Madem “şu iki hafta” hâlâ çok kritik; “Acil ve zorunlu mal ve hizmet üretimi dışında bütün işler 15 gün süreyle” durdurulmalı, “İşten çıkarmalar koronovirüs salgını süresince yasaklanmalı”, “Salgın boyunca doğalgaz, elektrik, su ve internet ücretsiz sağlanmalı”, “Devlet hastaneleri ve özel hastaneler ücretsiz sağlık hizmeti vermeli” ve bunları yapabilmek için gerekebilecek kamulaştırmalardan geri durulmamalı.

Çağrı metninde, zaman zaman teknolojinin ulaştığı boyutla birer bilimkurgu filmi olarak karşımıza çıkan bir dehşet senaryosuna dönük de uyarı da: “Devlet salgını bahane ederek yurttaşlar üzerindeki gözetim ve denetim ağlarını yaygınlaştırmamalıdır. Virüs tehlikesinin getirdiği günlük yaşamdaki bazı kısıtlamalar, daha otoriter ve baskıcı bir devlet aygıtının kalıcılaştırılması için fırsat kabul edilmemelidir.”

Artık uzaktan eğitim yaptığımız sosyoloji öğrencilerime yazdığım “mektup”larda; “sosyolojik düşünmek” diye derste konuştuklarımızı şimdi hayata geçirme zamanı diyorum.

Kendimiz için yaptığımız küçücük bir eylemin bizim dışımızdakileri nasıl etkileyeceğini düşünmenin zamanı! Bireysel edimlerimizle daha büyük toplum arasındaki ilişkiyi görebilme, etrafımızdakilere karşı daha duyarlı olma, daha insan olma zamanı diyorum.

Sosyolojik olarak tartıştığımız bir şeyi; “biz” olamadığımızda “ben” de olamayacağını hayatın verdiği dersten, bir görünmez virüsten öğreniriz belki!

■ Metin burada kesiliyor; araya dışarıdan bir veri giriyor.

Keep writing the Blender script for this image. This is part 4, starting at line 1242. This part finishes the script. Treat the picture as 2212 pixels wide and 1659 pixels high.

Afrika kabileleri “ubuntu” demişler ona!

Kimi iktidarlar ve onların sembolü Trumpgiller için, kolumuza taktıkları bir bilezikle duygusal gelgitlerimizi bile yakından takip edebilen ileri teknolojili uluslararası şirketler için kavramak, kabul etmek zor tabii...

“Ubuntu bir felsefedir” demişti Desmond Tutu; “Hepimiz arasında bir bağ vardır ve biz, bizi diğer insanlara bağlayan o bağ sayesinde insan oluruz. Ubuntu kimsenin kendi başına insan olamayacağını ve ubuntu sahibinin paylaşıcı olduğunu söyler.”

“Şu iki hafta” var ya, şu iki hafta; ilkel denilen eski Afrika kabilelerinin, salgından sonra da çok lazım olacak erdemli pratiği “Ubuntu”yu hayata geçirme ve geleceğe taşıma zamanı.